▶ YOUR GOAL:
Can you copy out the data exactly? Leave the images out.

>> Start DATA SECTION

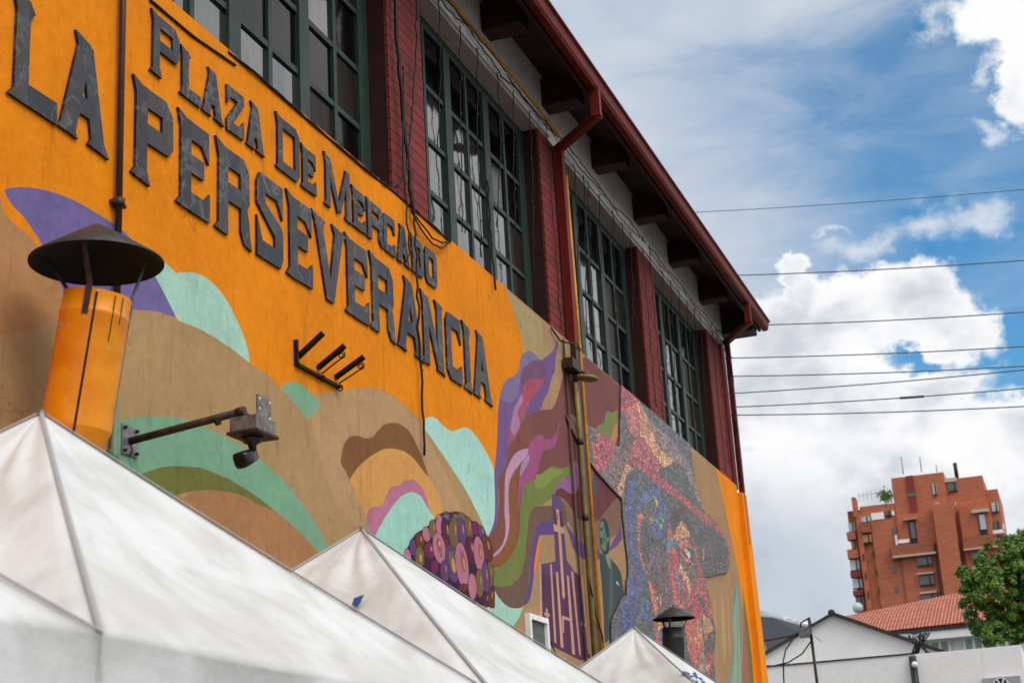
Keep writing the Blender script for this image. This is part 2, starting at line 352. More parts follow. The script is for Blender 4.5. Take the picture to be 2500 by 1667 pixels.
# ------------------------------------------------------------ mesh helpers
class MB:
    def __init__(s): s.v = []; s.f = []; s.c = []; s.sm = []
    def quad(s, *p, col=None, smooth=False):
        i = len(s.v); s.v += [tuple(q) for q in p]; s.f.append(tuple(range(i, i+len(p)))); s.c.append(col); s.sm.append(smooth)
    def box(s, a, b, col=None):
        x0, y0, z0 = a; x1, y1, z1 = b
        x0, x1 = sorted((x0, x1)); y0, y1 = sorted((y0, y1)); z0, z1 = sorted((z0, z1))
        i = len(s.v)
        s.v += [(x0, y0, z0), (x1, y0, z0), (x1, y1, z0), (x0, y1, z0), (x0, y0, z1), (x1, y0, z1), (x1, y1, z1), (x0, y1, z1)]
        for f in ((0, 3, 2, 1), (4, 5, 6, 7), (0, 1, 5, 4), (1, 2, 6, 5), (2, 3, 7, 6), (3, 0, 4, 7)):
            s.f.append(tuple(i+k for k in f)); s.c.append(col); s.sm.append(False)
    def bar(s, p, q, w, h=None, up=(0, 0, 1)):
        """rectangular bar from p to q"""
        h = h or w; p = Vector(p); q = Vector(q); d = (q-p).normalized()
        u = Vector(up); 
        if abs(d.dot(u)) > .97: u = Vector((0, 1, 0))
        a = d.cross(u).normalized()*w/2; b = a.cross(d).normalized()*h/2
        i = len(s.v)
        for c in (p, q):
            s.v += [tuple(c+a+b), tuple(c-a+b), tuple(c-a-b), tuple(c+a-b)]
        for f in ((3, 2, 1, 0), (4, 5, 6, 7), (0, 1, 5, 4), (1, 2, 6, 5), (2, 3, 7, 6), (3, 0, 4, 7)):
            s.f.append(tuple(i+k for k in f)); s.c.append(None); s.sm.append(False)
    def tube(s, pts, r, n=8, caps=True, r2=None, smooth=True):
        pts = [Vector(p) for p in pts]; N = len(pts); i = len(s.v)
        prev = None
        for k, p in enumerate(pts):
            d = (pts[min(k+1, N-1)]-pts[max(k-1, 0)]).normalized()
            if prev is None:
                u = Vector((0, 0, 1)) if abs(d.z) < .9 else Vector((1, 0, 0))
                a = d.cross(u).normalized()
            else: a = (prev-d*prev.dot(d)).normalized()
            prev = a; b = d.cross(a)
            rr = r if r2 is None else r+(r2-r)*k/(N-1)
            for j in range(n):
                t = 2*math.pi*j/n; s.v.append(tuple(p+a*math.cos(t)*rr+b*math.sin(t)*rr))
        for k in range(N-1):
            for j in range(n):
                s.f.append((i+k*n+j, i+k*n+(j+1) % n, i+(k+1)*n+(j+1) % n, i+(k+1)*n+j)); s.c.append(None); s.sm.append(smooth)
        if caps:
            s.f.append(tuple(i+j for j in reversed(range(n)))); s.c.append(None); s.sm.append(False)
            s.f.append(tuple(i+(N-1)*n+j for j in range(n))); s.c.append(None); s.sm.append(False)
    def rings(s, rings, n=32, cap0=False, cap1=False, smooth=True):
        """list of (centre, radius, axis-frame) lathe rings"""
        i = len(s.v)
        for (c, r, a, b) in rings:
            for j in range(n):
                t = 2*math.pi*j/n; s.v.append(tuple(Vector(c)+Vector(a)*r*math.cos(t)+Vector(b)*r*math.sin(t)))
        for k in range(len(rings)-1):
            for j in range(n):
                s.f.append((i+k*n+j, i+k*n+(j+1) % n, i+(k+1)*n+(j+1) % n, i+(k+1)*n+j)); s.c.append(None); s.sm.append(smooth)
        if cap0: s.f.append(tuple(i+j for j in reversed(range(n)))); s.c.append(None); s.sm.append(False)
        if cap1: s.f.append(tuple(i+(len(rings)-1)*n+j for j in range(n))); s.c.append(None); s.sm.append(False)
    def ball(s, c, r, n=8):
        c = Vector(c); a = (1, 0, 0); b = (0, 1, 0)
        s.rings([(c+Vector((0, 0, -r*math.cos(math.pi*k/n))), max(1e-4, r*math.sin(math.pi*k/n)), a, b) for k in range(n+1)], n=n+2)
    def build(s, name, mat, parent=None, origin=None, bevel=0, weld=False):
        me = bpy.data.meshes.new(name); o = Vector(origin) if origin is not None else Vector((0, 0, 0))
        me.from_pydata([tuple(Vector(v)-o) for v in s.v], [], s.f)
        me.materials.append(MATS[mat] if isinstance(mat, str) else mat)
        if any(c is not None for c in s.c):
            at = me.color_attributes.new('paint', 'FLOAT_COLOR', 'CORNER')
            k = 0
            for p, c in zip(me.polygons, s.c):
                for li in p.loop_indices: at.data[li].color = (*(c or (.5, .5, .5)), 1)
        for p, sm in zip(me.polygons, s.sm): p.use_smooth = sm
        if weld:
            bm = bmesh.new(); bm.from_mesh(me); bmesh.ops.remove_doubles(bm, verts=bm.verts, dist=1e-4); bm.to_mesh(me); bm.free()
        me.update()
        ob = bpy.data.objects.new(name, me); C.objects.link(ob)
        if parent is not None:
            ob.parent = parent; ob.location = o-Vector(parent_world(parent))
        else: ob.location = o
        if bevel:
            md = ob.modifiers.new('bevel', 'BEVEL'); md.width = bevel; md.segments = 2; md.limit_method = 'ANGLE'
        return ob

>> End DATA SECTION

▶ TASK ANSWER:
Keep writing the Blender script for this image. This is part 2, starting at line 352. More parts follow. The script is for Blender 4.5. Take the picture to be 2500 by 1667 pixels.
# ------------------------------------------------------------ mesh helpers
class MB:
    def __init__(s): s.v = []; s.f = []; s.c = []; s.sm = []
    def quad(s, *p, col=None, smooth=False):
        i = len(s.v); s.v += [tuple(q) for q in p]; s.f.append(tuple(range(i, i+len(p)))); s.c.append(col); s.sm.append(smooth)
    def box(s, a, b, col=None):
        x0, y0, z0 = a; x1, y1, z1 = b
        x0, x1 = sorted((x0, x1)); y0, y1 = sorted((y0, y1)); z0, z1 = sorted((z0, z1))
        i = len(s.v)
        s.v += [(x0, y0, z0), (x1, y0, z0), (x1, y1, z0), (x0, y1, z0), (x0, y0, z1), (x1, y0, z1), (x1, y1, z1), (x0, y1, z1)]
        for f in ((0, 3, 2, 1), (4, 5, 6, 7), (0, 1, 5, 4), (1, 2, 6, 5), (2, 3, 7, 6), (3, 0, 4, 7)):
            s.f.append(tuple(i+k for k in f)); s.c.append(col); s.sm.append(False)
    def bar(s, p, q, w, h=None, up=(0, 0, 1)):
        """rectangular bar from p to q"""
        h = h or w; p = Vector(p); q = Vector(q); d = (q-p).normalized()
        u = Vector(up); 
        if abs(d.dot(u)) > .97: u = Vector((0, 1, 0))
        a = d.cross(u).normalized()*w/2; b = a.cross(d).normalized()*h/2
        i = len(s.v)
        for c in (p, q):
            s.v += [tuple(c+a+b), tuple(c-a+b), tuple(c-a-b), tuple(c+a-b)]
        for f in ((3, 2, 1, 0), (4, 5, 6, 7), (0, 1, 5, 4), (1, 2, 6, 5), (2, 3, 7, 6), (3, 0, 4, 7)):
            s.f.append(tuple(i+k for k in f)); s.c.append(None); s.sm.append(False)
    def tube(s, pts, r, n=8, caps=True, r2=None, smooth=True):
        pts = [Vector(p) for p in pts]; N = len(pts); i = len(s.v)
        prev = None
        for k, p in enumerate(pts):
            d = (pts[min(k+1, N-1)]-pts[max(k-1, 0)]).normalized()
            if prev is None:
                u = Vector((0, 0, 1)) if abs(d.z) < .9 else Vector((1, 0, 0))
                a = d.cross(u).normalized()
            else: a = (prev-d*prev.dot(d)).normalized()
            prev = a; b = d.cross(a)
            rr = r if r2 is None else r+(r2-r)*k/(N-1)
            for j in range(n):
                t = 2*math.pi*j/n; s.v.append(tuple(p+a*math.cos(t)*rr+b*math.sin(t)*rr))
        for k in range(N-1):
            for j in range(n):
                s.f.append((i+k*n+j, i+k*n+(j+1) % n, i+(k+1)*n+(j+1) % n, i+(k+1)*n+j)); s.c.append(None); s.sm.append(smooth)
        if caps:
            s.f.append(tuple(i+j for j in reversed(range(n)))); s.c.append(None); s.sm.append(False)
            s.f.append(tuple(i+(N-1)*n+j for j in range(n))); s.c.append(None); s.sm.append(False)
    def rings(s, rings, n=32, cap0=False, cap1=False, smooth=True):
        """list of (centre, radius, axis-frame) lathe rings"""
        i = len(s.v)
        for (c, r, a, b) in rings:
            for j in range(n):
                t = 2*math.pi*j/n; s.v.append(tuple(Vector(c)+Vector(a)*r*math.cos(t)+Vector(b)*r*math.sin(t)))
        for k in range(len(rings)-1):
            for j in range(n):
                s.f.append((i+k*n+j, i+k*n+(j+1) % n, i+(k+1)*n+(j+1) % n, i+(k+1)*n+j)); s.c.append(None); s.sm.append(smooth)
        if cap0: s.f.append(tuple(i+j for j in reversed(range(n)))); s.c.append(None); s.sm.append(False)
        if cap1: s.f.append(tuple(i+(len(rings)-1)*n+j for j in range(n))); s.c.append(None); s.sm.append(False)
    def ball(s, c, r, n=8):
        c = Vector(c); a = (1, 0, 0); b = (0, 1, 0)
        s.rings([(c+Vector((0, 0, -r*math.cos(math.pi*k/n))), max(1e-4, r*math.sin(math.pi*k/n)), a, b) for k in range(n+1)], n=n+2)
    def build(s, name, mat, parent=None, origin=None, bevel=0, weld=False):
        me = bpy.data.meshes.new(name); o = Vector(origin) if origin is not None else Vector((0, 0, 0))
        me.from_pydata([tuple(Vector(v)-o) for v in s.v], [], s.f)
        me.materials.append(MATS[mat] if isinstance(mat, str) else mat)
        if any(c is not None for c in s.c):
            at = me.color_attributes.new('paint', 'FLOAT_COLOR', 'CORNER')
            k = 0
            for p, c in zip(me.polygons, s.c):
                for li in p.loop_indices: at.data[li].color = (*(c or (.5, .5, .5)), 1)
        for p, sm in zip(me.polygons, s.sm): p.use_smooth = sm
        if weld:
            bm = bmesh.new(); bm.from_mesh(me); bmesh.ops.remove_doubles(bm, verts=bm.verts, dist=1e-4); bm.to_mesh(me); bm.free()
        me.update()
        ob = bpy.data.objects.new(name, me); C.objects.link(ob)
        if parent is not None:
            ob.parent = parent; ob.location = o-Vector(parent_world(parent))
        else: ob.location = o
        if bevel:
            md = ob.modifiers.new('bevel', 'BEVEL'); md.width = bevel; md.segments = 2; md.limit_method = 'ANGLE'
        return ob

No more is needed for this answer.